Hence, there is also the qualitative part of a business, one that cannot be quantifiable.
Just some thoughts, make your interpretations and draw your own inferences, as these are part of investing process.
This, according to me, is likely the case, alot of smaller companies Ive noticed are showcasing CSR. since Sustainability and ESG becoming common jargons recently.
There are two main reasons behind detailing out on CSR and ESG
To project a positive outlook for attracting investment esp FII who are predominantly big insurance and pension funds that are very particular about ESG and sustainability. These days even prospective employees are particular about where they work and can help to attract talent
All the countries have committed to net zero goals and regulations are put in place to meet those. As part of this effort, SEBI has already mandated BRSR (Business Responsibility and Sustainability Reporting) for the top 1000 listed companies and may eventually extend to all in the coming years. Companies have to report agains 3 sections and 7 principles and most companies have already adopted to this format for their Annual Reports. (e.g. Axis Bank)
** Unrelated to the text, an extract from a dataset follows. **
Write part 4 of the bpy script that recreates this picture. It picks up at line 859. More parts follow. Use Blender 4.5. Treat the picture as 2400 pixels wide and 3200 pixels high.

I think, there is also a catch here.ESG is about mitigating a risk ( there r many dimensions through which one can look at the ESG & sustainability).
Nowadays, i noticed, many comanies trying to build a sales pitch around ESG and Sustainability.but according to me , unless underlying business has growth potential ESG alone may not take them anywhere.
I look at the prevailing sustainability enthusiasm around BRSR in this way “if a company is reporting pollution data according to factory act regulation, they r doing it because they have to”
Sustainability initiative is a commitment from the current generation to leave the world in the current if not better shape for the future generations. This comes with huge upfront investment and ROI takes several years if not decade’s especially for a developing world like ours. If there’s no regulatory compliance put in place, companies will not adhere to and hence BRSR and other initiatives.
For an investor it is always the returns one will generally look at and if the companies sustainability record is good, it provides additional sense of satisfaction for the ones who are environmentally conscious
Why do so few companies declare dividends when they already have debt on their books and are on a CAPEX binge? Shouldn’t they prioritise debt reduction or CAPEX investment over dividend?
Warrants often are called insider trading to perfection. As promoters get a leeway to convert in 18months.
I remember Apl promoters issued warrants at 3k crore mcap. Rest is history. Same story with the likes of Rk forge and others at the cusp of an upcycle.
On the other hand, if the business isn’t doing well. Then warrants issuance won’t count or matter. At the end of the day, business performance counts.
Just over the years my observation has been, that warrants issued by cyclical companies is a big signal. As promoters lock in the price much earlier and the eventual business performance catches up. Leading to share price outperformance.